Raised on a dirt road in rural Vermont in a house with no electricity, Tournet didn't start playing the guitar until he attended college. At Goddard College in Plainfield, he took up the art of rock with gusto, studying at the altar of Jimi Hendrix and Jimmy Page. Not long after, he met drummer Matt Burr and singer-songwriter Grace Potter, and the three musicians formed Grace Potter and the Nocturnals.
The band became one of the most successful Vermont musical exports, but that success wore on Tournet, who found playing football stadiums and making TV appearances tiresome. He quit the band he'd helped start and delved into Afrobeat and experimental and Latin jazz, forming the band Elektric Voodoo.
Now living back east after leaving California with his wife and kids, Tournet has decided to reengage with his inner rocker, picking his guitar back up for Rock & Roll Stories.
"Cadillac" kicks things off. Avoiding the cliché of making an album like this all about himself, Tournet tells the story of two teen lovers stealing a car to leave their hometown. It's a good thematic place for the record to launch: rebellious youth ripping off an American institution to hit the road.
"Cadillac" and the subsequent track, "Fever," show a lot of Black Keys influence, both in the songwriting and the fuzzed-out guitar hooks. Which makes sense, as Tournet spent time writing with the Black Keys' front man, Dan Auerbach. While he clearly picked up some useful tricks of the trade from Auerbach, certain songs on Rock & Roll Stories give a sense of following an already-paved road.
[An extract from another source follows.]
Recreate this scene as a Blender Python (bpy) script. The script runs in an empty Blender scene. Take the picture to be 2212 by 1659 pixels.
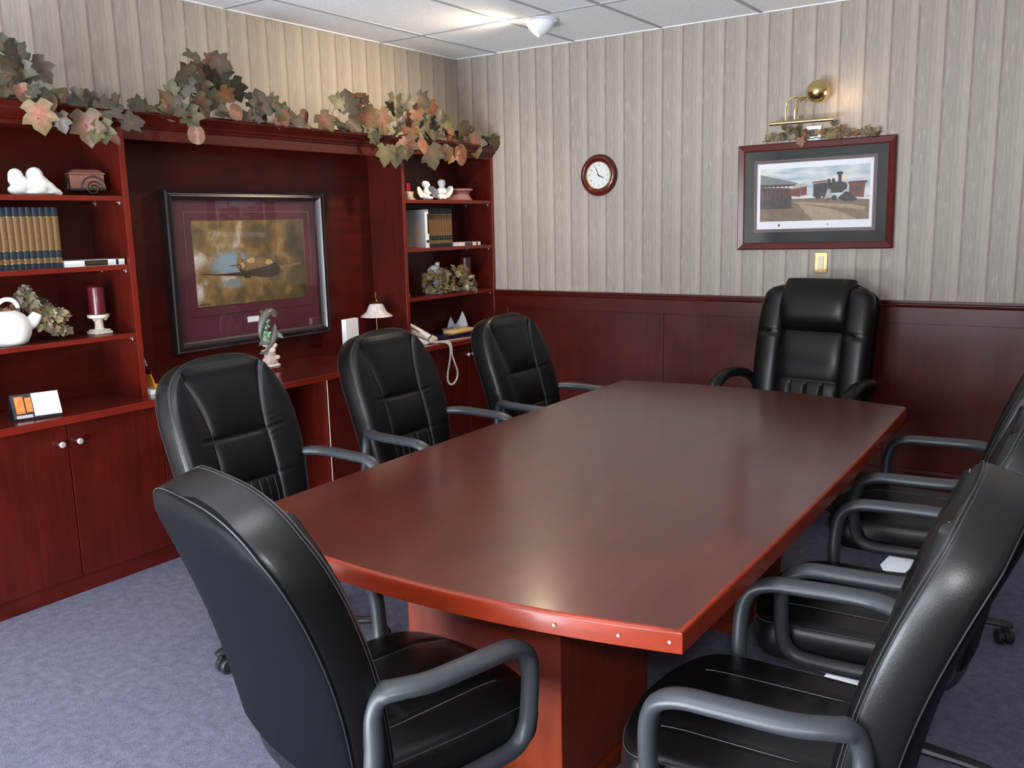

Things get much more interesting on "8654321." Tournet wrote the song after seeing the ultrasound for his soon-to-arrive daughter, Lucy Violet. After the doctor told him and his wife that their daughter's heart rate was 142 beats per minute, Tournet programmed a drum loop at the same speed and composed a song from the perspective of his child, still in the womb. It could easily have come across as cheesy, but Tournet keeps the song driving hard, laying down some ferocious guitar solos.
Publicity materials describe the record as Tournet's return to the guitar-rock roots of his days in the Nocturnals. That's somewhat accurate — surely, a song such as "Holy Roller" would have slotted nicely into any of the early Nocturnals albums. But that characterization doesn't take into account the more eclectic influences that have since entered Tournet's sound. The production of Rock & Roll Stories is more pop than rock, with crisp, sometimes programmed beats and highly processed vocals.
That's not to say there aren't moments when the album puts its foot to the accelerator and things get properly rocking. But Tournet has lived a lot since his time in the Nocturnals, and the album reflects that living, much to its benefit.
Rock & Roll Stories is available now on all major streaming platforms.